Aujourd’hui, on voit que l’école est de moins en moins gratuite.
L’école est surtout confrontée au problème de la ségrégation sociale et du coup, l’école publique est gratuite pour les pauvres, elle devient une école sociale, et non plus l’école de tous, où pauvres et riches ont le même avantage. Quand l’école devient une école de seconde catégorie, ceux qui ont de l’argent vont dans dans une école non gratuite.
La gauche critique parfois l’expérience d’Aubagne en disant qu’il n’y a pas de raison d’avantager les riches. Moi je réponds : il faut des endroits dans la société où il n’y a plus de différence entre riches et pauvres. La gratuité, c’est de donner aux gens un droit. Ensuite libre à eux de l’exercer selon leur bon vouloir. On pourrait imaginer un droit au téléphone, par exemple.
Va-t-on vers une extension des zones de gratuité d’après vous ?
Le mouvement global va contre la gratuité, et pourtant, la gratuité est rentrée dans le champ social et politique. On voit le succès d’audience de Paul Ariès, et de certaines de ses propositions comme la gratuité de l’eau vitale.
Je trouve intéressante l’idée d’une sécurité sociale du logement qui permettrait, en cas de perte d’emploi ou de dépression, de ne pas être chassé de son logement.
Certaines villes proposent la gratuité des obsèques, et je trouve qu’éviter aux gens de négocier la qualité du cercueil quand ils viennent de perdre un proche, c’est très humain et civilisant.

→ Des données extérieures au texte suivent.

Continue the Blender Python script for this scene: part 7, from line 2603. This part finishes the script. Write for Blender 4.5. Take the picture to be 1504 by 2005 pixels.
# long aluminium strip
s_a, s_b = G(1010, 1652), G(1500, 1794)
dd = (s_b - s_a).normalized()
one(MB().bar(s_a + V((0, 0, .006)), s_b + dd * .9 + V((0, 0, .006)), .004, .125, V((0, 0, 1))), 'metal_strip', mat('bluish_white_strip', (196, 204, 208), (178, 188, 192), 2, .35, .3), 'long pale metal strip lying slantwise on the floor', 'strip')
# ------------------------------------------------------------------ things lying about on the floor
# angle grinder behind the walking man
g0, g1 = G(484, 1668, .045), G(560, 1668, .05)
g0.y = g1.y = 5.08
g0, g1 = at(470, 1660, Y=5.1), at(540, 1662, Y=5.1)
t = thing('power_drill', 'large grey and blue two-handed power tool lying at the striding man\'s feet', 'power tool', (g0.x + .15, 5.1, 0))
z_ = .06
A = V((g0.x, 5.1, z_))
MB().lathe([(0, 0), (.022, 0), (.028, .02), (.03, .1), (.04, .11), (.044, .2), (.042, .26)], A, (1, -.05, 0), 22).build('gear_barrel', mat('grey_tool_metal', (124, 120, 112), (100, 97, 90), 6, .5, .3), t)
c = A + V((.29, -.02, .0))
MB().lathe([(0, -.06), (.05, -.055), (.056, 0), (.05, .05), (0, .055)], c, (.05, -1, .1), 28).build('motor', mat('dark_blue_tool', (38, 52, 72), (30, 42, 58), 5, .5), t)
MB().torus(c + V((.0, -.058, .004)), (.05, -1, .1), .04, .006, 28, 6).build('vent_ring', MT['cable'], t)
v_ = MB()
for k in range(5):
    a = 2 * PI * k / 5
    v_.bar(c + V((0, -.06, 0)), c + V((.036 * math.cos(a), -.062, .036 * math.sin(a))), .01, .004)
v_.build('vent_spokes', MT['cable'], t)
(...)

Comment à travers la gratuité favoriser des comportements plus écologiques (en rendant payants les mésusages, comme le suggère Paul Ariès) ?
L’idée qu’on a le droit de vivre dans une planète qui ne se flingue pas (et que peut-être il faut préférer mettre de l’argent dans les transports en commun) se met dans les têtes peu à peu. Cela a surgi à la conscience les vingt dernières années, et rejoint d’autres milieux sociaux.
Aubagne est une expérience très localisée mais qui donne à penser au niveau beaucoup plus large. « Think globally, act locally », disent les altermondialistes.
Si beaucoup d’actions se font comme ça, droite et gauche devront en tenir compte.